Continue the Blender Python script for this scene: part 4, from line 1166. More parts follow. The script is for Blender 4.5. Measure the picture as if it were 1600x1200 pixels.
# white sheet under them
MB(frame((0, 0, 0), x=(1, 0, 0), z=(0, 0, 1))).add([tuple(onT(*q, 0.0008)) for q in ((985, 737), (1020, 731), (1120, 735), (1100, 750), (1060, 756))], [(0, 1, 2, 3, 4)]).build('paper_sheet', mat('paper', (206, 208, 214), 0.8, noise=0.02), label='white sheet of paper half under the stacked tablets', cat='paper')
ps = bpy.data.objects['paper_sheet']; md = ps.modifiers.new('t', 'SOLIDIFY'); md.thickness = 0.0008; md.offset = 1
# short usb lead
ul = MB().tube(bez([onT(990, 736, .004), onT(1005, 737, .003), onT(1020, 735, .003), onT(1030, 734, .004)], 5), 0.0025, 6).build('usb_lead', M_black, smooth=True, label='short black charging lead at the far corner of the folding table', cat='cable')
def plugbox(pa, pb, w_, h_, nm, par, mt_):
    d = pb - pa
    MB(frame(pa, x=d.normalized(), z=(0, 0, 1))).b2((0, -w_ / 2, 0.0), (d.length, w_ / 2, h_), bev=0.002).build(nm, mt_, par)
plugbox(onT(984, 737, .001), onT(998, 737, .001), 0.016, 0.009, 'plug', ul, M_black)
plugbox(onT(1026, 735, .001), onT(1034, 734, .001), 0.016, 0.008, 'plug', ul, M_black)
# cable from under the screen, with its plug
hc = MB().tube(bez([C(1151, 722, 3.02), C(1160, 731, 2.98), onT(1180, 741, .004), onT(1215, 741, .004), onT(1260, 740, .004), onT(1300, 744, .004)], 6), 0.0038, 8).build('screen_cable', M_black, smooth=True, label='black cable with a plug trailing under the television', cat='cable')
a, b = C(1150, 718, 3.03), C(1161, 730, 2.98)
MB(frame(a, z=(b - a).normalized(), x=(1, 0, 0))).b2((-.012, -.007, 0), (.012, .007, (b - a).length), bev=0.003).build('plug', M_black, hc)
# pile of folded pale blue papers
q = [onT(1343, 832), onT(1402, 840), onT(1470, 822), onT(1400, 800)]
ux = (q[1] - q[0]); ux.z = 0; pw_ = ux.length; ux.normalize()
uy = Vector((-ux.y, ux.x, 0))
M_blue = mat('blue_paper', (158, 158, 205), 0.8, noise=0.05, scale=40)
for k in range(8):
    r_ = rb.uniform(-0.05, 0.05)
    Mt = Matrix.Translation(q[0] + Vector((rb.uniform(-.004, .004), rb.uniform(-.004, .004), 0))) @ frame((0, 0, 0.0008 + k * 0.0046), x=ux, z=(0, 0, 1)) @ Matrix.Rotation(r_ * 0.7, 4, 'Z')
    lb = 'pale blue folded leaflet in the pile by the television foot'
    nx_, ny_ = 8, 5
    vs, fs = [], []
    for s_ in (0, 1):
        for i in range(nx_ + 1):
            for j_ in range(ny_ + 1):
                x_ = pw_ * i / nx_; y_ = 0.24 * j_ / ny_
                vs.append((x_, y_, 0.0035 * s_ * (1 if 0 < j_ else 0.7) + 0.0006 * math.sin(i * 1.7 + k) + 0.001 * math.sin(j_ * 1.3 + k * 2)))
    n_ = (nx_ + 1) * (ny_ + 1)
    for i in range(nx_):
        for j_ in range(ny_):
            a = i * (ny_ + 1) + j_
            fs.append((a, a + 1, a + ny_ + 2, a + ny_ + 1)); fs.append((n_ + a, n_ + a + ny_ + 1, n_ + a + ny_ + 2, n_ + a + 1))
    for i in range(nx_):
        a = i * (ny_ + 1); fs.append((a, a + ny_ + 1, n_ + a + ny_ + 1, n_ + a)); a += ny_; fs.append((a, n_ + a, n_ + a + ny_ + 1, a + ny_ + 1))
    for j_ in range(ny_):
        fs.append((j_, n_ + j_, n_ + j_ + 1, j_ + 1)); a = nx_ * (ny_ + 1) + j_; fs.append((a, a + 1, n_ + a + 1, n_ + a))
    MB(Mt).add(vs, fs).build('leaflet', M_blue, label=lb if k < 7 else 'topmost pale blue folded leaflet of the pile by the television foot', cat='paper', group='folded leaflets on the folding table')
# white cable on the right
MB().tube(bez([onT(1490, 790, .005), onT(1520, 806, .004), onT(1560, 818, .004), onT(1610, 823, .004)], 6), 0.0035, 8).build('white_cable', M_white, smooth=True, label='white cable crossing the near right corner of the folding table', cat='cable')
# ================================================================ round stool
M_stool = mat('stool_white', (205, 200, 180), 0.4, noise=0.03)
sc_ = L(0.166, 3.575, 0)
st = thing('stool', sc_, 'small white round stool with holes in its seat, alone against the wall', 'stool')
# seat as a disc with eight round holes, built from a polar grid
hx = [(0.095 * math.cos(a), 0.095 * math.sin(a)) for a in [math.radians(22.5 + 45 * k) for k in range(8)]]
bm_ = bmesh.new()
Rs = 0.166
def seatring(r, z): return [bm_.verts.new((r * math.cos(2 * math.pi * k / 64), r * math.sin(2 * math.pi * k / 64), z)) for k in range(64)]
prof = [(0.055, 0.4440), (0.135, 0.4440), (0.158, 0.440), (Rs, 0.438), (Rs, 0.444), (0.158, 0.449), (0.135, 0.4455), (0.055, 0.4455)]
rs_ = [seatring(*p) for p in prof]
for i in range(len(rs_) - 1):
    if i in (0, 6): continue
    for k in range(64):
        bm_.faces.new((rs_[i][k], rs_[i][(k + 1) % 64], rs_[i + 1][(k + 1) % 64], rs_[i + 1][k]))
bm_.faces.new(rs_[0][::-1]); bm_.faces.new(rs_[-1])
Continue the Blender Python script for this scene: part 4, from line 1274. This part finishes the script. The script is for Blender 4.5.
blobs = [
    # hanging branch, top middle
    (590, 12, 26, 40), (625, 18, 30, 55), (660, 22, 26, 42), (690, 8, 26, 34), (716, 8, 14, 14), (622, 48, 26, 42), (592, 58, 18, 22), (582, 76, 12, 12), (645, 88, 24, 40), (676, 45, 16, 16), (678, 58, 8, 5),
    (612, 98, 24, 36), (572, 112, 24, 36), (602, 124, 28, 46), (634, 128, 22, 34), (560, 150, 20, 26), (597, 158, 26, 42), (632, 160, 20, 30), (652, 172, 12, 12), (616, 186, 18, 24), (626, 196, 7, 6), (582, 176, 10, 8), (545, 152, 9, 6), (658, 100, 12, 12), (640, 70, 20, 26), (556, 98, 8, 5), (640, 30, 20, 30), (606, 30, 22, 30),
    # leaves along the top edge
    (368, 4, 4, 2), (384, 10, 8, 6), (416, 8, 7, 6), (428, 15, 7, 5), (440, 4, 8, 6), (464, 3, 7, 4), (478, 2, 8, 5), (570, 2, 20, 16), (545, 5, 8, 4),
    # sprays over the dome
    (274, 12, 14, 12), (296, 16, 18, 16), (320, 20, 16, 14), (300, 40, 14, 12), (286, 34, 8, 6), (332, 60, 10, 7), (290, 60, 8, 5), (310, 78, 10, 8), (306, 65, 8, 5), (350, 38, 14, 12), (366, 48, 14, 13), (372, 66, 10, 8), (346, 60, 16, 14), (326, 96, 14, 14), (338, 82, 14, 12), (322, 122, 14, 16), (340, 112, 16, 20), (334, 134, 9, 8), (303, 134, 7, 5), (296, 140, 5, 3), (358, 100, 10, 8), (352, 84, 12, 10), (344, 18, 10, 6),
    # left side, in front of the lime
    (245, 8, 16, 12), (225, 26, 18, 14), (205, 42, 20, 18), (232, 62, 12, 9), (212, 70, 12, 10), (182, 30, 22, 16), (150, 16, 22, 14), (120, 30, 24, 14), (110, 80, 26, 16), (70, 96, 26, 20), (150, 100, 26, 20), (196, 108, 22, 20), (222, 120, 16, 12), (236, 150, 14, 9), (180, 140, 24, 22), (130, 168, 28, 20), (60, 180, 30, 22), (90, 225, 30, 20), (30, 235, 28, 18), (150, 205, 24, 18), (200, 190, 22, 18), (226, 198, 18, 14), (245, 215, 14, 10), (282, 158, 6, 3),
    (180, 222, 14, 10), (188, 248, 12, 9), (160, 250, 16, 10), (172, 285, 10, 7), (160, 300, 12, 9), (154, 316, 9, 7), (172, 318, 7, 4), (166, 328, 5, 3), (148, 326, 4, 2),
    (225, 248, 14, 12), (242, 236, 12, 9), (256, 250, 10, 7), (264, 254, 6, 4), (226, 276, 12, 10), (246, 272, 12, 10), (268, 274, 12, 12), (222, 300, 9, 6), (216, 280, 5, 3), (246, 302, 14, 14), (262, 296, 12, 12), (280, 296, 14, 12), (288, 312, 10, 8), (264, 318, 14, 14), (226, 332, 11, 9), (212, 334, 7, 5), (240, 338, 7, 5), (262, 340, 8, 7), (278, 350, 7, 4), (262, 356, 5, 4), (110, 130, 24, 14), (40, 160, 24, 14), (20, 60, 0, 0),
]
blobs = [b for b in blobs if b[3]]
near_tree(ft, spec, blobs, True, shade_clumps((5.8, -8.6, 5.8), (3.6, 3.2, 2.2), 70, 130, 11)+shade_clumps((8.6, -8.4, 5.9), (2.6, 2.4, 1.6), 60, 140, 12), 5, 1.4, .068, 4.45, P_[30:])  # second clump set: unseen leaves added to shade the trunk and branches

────

**Do this:** Identify all lines in the records above with the word "script".

**Answer for the task:**
Continue the Blender Python script for this scene: part 4, from line 1166. More parts follow. The script is for Blender 4.5. Measure the picture as if it were 1600x1200 pixels.
Continue the Blender Python script for this scene: part 4, from line 1274. This part finishes the script. The script is for Blender 4.5.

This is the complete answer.